Entonces, ¿es la Fe razonable? Sí, pero la Fe no se obtiene por la razón. La Fe se obtiene por el Santo Bautismo, instaurado por el mismo autor de la Revelación. Así es el Dios que predica la Iglesia católica: no te pide diez años de filosofía para creer en Él, Él mismo te infunde la capacidad para hacerlo con el simple acto del bautismo. Lo maravilloso de la fe católica es que los católicos creemos que Dios sigue revelándose públicamente a diario. Cristo no nos dejó solos, sino que nos envió el Espíritu Santo, que aún hoy anima su Iglesia y nos indica con actos externos, también milagros, que la Iglesia es custodia de la Revelación de Dios. Tanto es así que el mismo Cristo se hace verdaderamente presente todos los días en la Eucaristía, para que nosotros, indignos seguidores suyos, nos alimentemos de Él.

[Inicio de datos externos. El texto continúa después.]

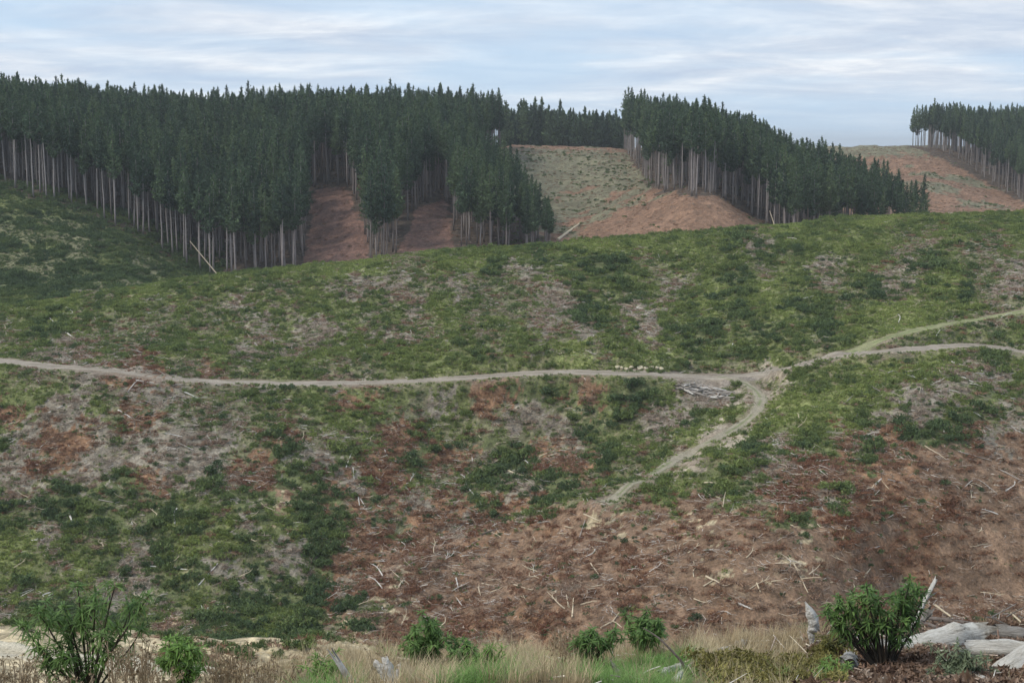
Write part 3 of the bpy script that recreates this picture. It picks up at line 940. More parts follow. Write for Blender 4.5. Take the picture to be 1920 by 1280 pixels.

Antes veíamos que los mártires son como esas ovejas que demuestran con sus obras de qué se alimentan. ¿Y cuál es el alimento verdadero de los santos sino el mismo Dios que predican? ¿Y cuál es la mejor forma de comprobar si ese alimento produce en nosotros la misma lana sino tomándolo también? Cuando Cristo llamó a Felipe, Felipe fue a decirle a Natanael que Cristo era el Mesías. Natanel no se fiaba, y Felipe le dijo: «Ven y verás»6. ¿Quiere alguno comprobar la veracidad de la Fe? La Iglesia le repite hoy las mismas palabras: Ven y verás.
La mejor prueba de la Fe es vivirla. La razón nos puede ofrecer vistas magníficas del atrio de los gentiles, pero estos preambula fidei siempre serán eso: preámbulos. La verdad son obras, no palabras. Y si la Fe es verdadera, se verá en las obras de la Fe. Por sus frutos los conoceréis.
1Parafraseando a Descartes en el Discurso del método, Parte IV
2Constitución Dogmática Filius Dei, Concilio Vaticano I
3Íbidem, capítulo 3
4Existe muchísima bibliografía y es un tema demasiado amplio como para dar una única cita. Sin embargo, un buen punto de comienzo son los estudios realizados por el Centro Español de Sindonología, cuyo objetivo es justamente el estudio riguroso del Jesús histórico.